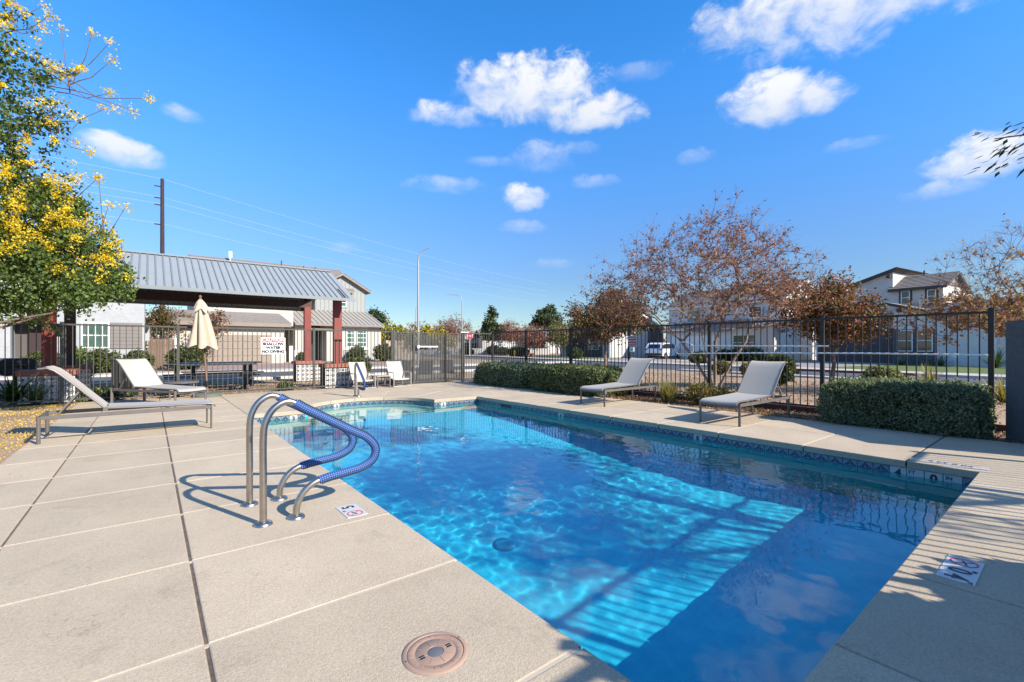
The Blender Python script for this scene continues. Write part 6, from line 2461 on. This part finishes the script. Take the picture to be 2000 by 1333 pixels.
spiky("leafy_plant", "broad leaved dark green plant inside the fence at the far left", -2.35, 14.75, 170, .95, .03, M["leaf_dark"], 43, "plant", .5, .35)
spiky("leafy_plant", "leafy plant left of the front tiled pier, bright green blades", -2.0, 14.62, 90, .8, .022, M["grass_green"], 44, "plant", .7, .3)
T = thing("ground_cover", "low green ground cover at the foot of the fence between the left tiled piers", "plants", (-.9, 14.8, 0))
P = clump_points([(-.9, 14.8, .12, .75, .18, .16), (3.2, 14.9, .1, .35, .2, .14)], 90, 14, .05, 19, .3)
P[:, 2] = np.maximum(P[:, 2], .0)
crown_child(T, leaves_mesh("foliage", P, .05, [M["leaf_green"], M["hedge_c"]], [2, 1], 19), "foliage")
spiky("dry_branch", "pale dry stems lying in the bed at the left edge", -2.5, 9.6, 16, .9, .006, M["litter"], 46, "branch", .05, .35, .02)

# fallen petals and litter
rr = np.random.default_rng(12)
N_ = 46000
X = rr.uniform(-6.5, -1.0, N_)
Y = rr.uniform(3.5, 14.2, N_)
keep = (rr.random(N_) < np.clip(1.35 - np.abs(X + 1.55) * .45, .08, 1)) & (X < -1.28 + np.where(rr.random(N_) < .03, .6, 0))
den = np.array([noise.noise(Vector((x * 1.3, y * 1.3, 0))) for x, y in zip(X, Y)])
keep &= (den + rr.uniform(-.35, .45, N_) > 0)
P = np.stack([X[keep], Y[keep], np.full(keep.sum(), -.018)], 1)
P[:, 2] += rr.uniform(0, .02, len(P))
P[P[:, 0] > -1.27, 2] = .006
o = link("fallen_petals", leaves_mesh("fallen_petals", P, .016, [M["petal"], M["litter"]], [2.2, 1], 12, 1.2, 4.0))
tag(o, "yellow petals fallen over the bed under the flowering tree", None, None, "stuff")
X = rr.uniform(8.98, 10.1, 5200)
Y = rr.uniform(.4, 14, 5200)
P = np.stack([X, Y, rr.uniform(-.025, 0, 5200)], 1)
o = link("leaf_litter", leaves_mesh("leaf_litter", P, .028, [M["litter"], M["leaf_red"], M["leaf_orange"]], [1, 1, .7], 13, 1.3, 3.0))
tag(o, "dry leaves lying on the soil of the right planting bed", None, None, "stuff")
# gravel lumps on the open ground near the fences
N_ = 9000
X = rr.uniform(10.6, 20, N_)
Y = rr.uniform(1, 14, N_)
P1_ = np.stack([X, Y, rr.uniform(-.035, -.015, N_)], 1)
X = rr.uniform(-6, 7, N_)
Y = rr.uniform(14.5, 20, N_)
P2_ = np.stack([X, Y, rr.uniform(-.035, -.015, N_)], 1)
o = link("gravel", leaves_mesh("gravel", np.vstack([P1_, P2_]), .035, [M["litter"], M["paver"], M["ground"]], [1, 1, 1], 14, 1.0, 1.2))
tag(o, "loose gravel on the open ground outside the fences", None, None, "stuff")

# --- tree behind the near fence: throws the leaf shade over the pool, one spray hangs in at the right
T = tree_obj("willow_leaved_tree", "tree with long narrow leaves, one spray hanging in at the right edge", "tree", (6.9, -3.4, 0))
mb = MB()
tips = []
rg = random.Random(77)
grow(mb, (6.9, -3.4, -.05), (.0, .1, 1), .14, 2.3, 4, rg, tips, .5, .1, 4, .72, 3, 8, .12)
tipv = [Vector((7.2, -.9, 3.6)), Vector((6.8, -.3, 3.35)), Vector((6.30, .22, 3.2)), Vector((5.88, .50, 3.12))]
mb.tube([(6.9, -3.2, 2.2), (7.1, -2.0, 3.1)] + tipv, [.05, .035, .022, .014, .009, .004], 7, cap=False)
obj("trunk", mb, M["bark"], T, smooth=True)
cb = [(6.3, -2.2, 4.2, 1.3, 1.0, .8), (7.6, -3.2, 4.6, 1.4, 1.2, .9), (5.9, -3.6, 5.3, 1.3, 1.3, .8), (7.2, -2.0, 5.8, 1.3, 1.1, .8), (6.2, -1.8, 6.3, 1.3, 1.0, .8),
      (8.2, -4.4, 5.8, 1.2, 1.2, .8), (6.8, -5.0, 4.6, 1.2, 1.2, .8)]
P = clump_points(cb, 820, 16, .13, 61, .15)
me = leaves_mesh("crown", P, .045, [M["leaf_green"]], None, 61, 3.2, 0, .5)
crown_child(T, me, "crown")
mb = MB()
rg = random.Random(5)
for k in range(130):
    f = 1 - .55 * rg.random() ** 1.3
    i = min(2, int(f * 3))
    p = tipv[i].lerp(tipv[i + 1], f * 3 - i) + Vector((rg.uniform(-.14, .10), rg.uniform(-.12, .14), rg.uniform(-.30, .12)))
    d = Vector((-.75 + rg.uniform(-.35, .3), .45 + rg.uniform(-.3, .4), -.45 + rg.uniform(-.4, .25))).normalized()
    L_ = rg.uniform(.09, .16)
    s = d.cross(Vector((rg.uniform(-.4, .4), rg.uniform(-.4, .4), 1))).normalized() * .0155
    q = [p, p + d * L_ * .4 + s, p + d * L_, p + d * L_ * .4 - s]
    mb.poly(q)
off = world_loc(T)
me = bpy.data.meshes.new("leaf_spray")
me.from_pydata([tuple(Vector(v) - off) for v in mb.v], [], mb.f)
me.materials.append(M["leaf_dark"])
link("leaf_spray", me, T)
hedge("added_shade_hedge", "unseen tall grey green bush added to shade the near left pool corner", 2.2, 3.5, -1.45, -.75, 1.58, [M["hedge_a"]], None, 2600, 15, .08)  # out of view, added only for the shade it casts
hedge("added_shade_hedge", "unseen low bush added along the near fence to shade the near deck", 3.45, 4.35, -1.45, -.85, .90, [M["hedge_a"]], None, 900, 16, .07)  # also added out of view, shaped to cast shade on the deck

# text curves become meshes so that every object is plain geometry
dg = bpy.context.evaluated_depsgraph_get()
for o in [x for x in COL.objects if x.type == "FONT"]:
    me = bpy.data.meshes.new_from_object(o.evaluated_get(dg))
    me.name = o.name
    n = bpy.data.objects.new("tmp_text", me)
    COL.objects.link(n)
    n.parent = o.parent
    n.location, n.rotation_euler, n.scale = o.location.copy(), o.rotation_euler.copy(), o.scale.copy()
    nm_ = o.name
    bpy.data.objects.remove(o)
    n.name = nm_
# # #
Your task is to reproduce exactly the lines from the start of the data above through the line containing "dry stems lying", leaving every picture out.

The Blender Python script for this scene continues. Write part 6, from line 2461 on. This part finishes the script. Take the picture to be 2000 by 1333 pixels.
spiky("leafy_plant", "broad leaved dark green plant inside the fence at the far left", -2.35, 14.75, 170, .95, .03, M["leaf_dark"], 43, "plant", .5, .35)
spiky("leafy_plant", "leafy plant left of the front tiled pier, bright green blades", -2.0, 14.62, 90, .8, .022, M["grass_green"], 44, "plant", .7, .3)
T = thing("ground_cover", "low green ground cover at the foot of the fence between the left tiled piers", "plants", (-.9, 14.8, 0))
P = clump_points([(-.9, 14.8, .12, .75, .18, .16), (3.2, 14.9, .1, .35, .2, .14)], 90, 14, .05, 19, .3)
P[:, 2] = np.maximum(P[:, 2], .0)
crown_child(T, leaves_mesh("foliage", P, .05, [M["leaf_green"], M["hedge_c"]], [2, 1], 19), "foliage")
spiky("dry_branch", "pale dry stems lying in the bed at the left edge", -2.5, 9.6, 16, .9, .006, M["litter"], 46, "branch", .05, .35, .02)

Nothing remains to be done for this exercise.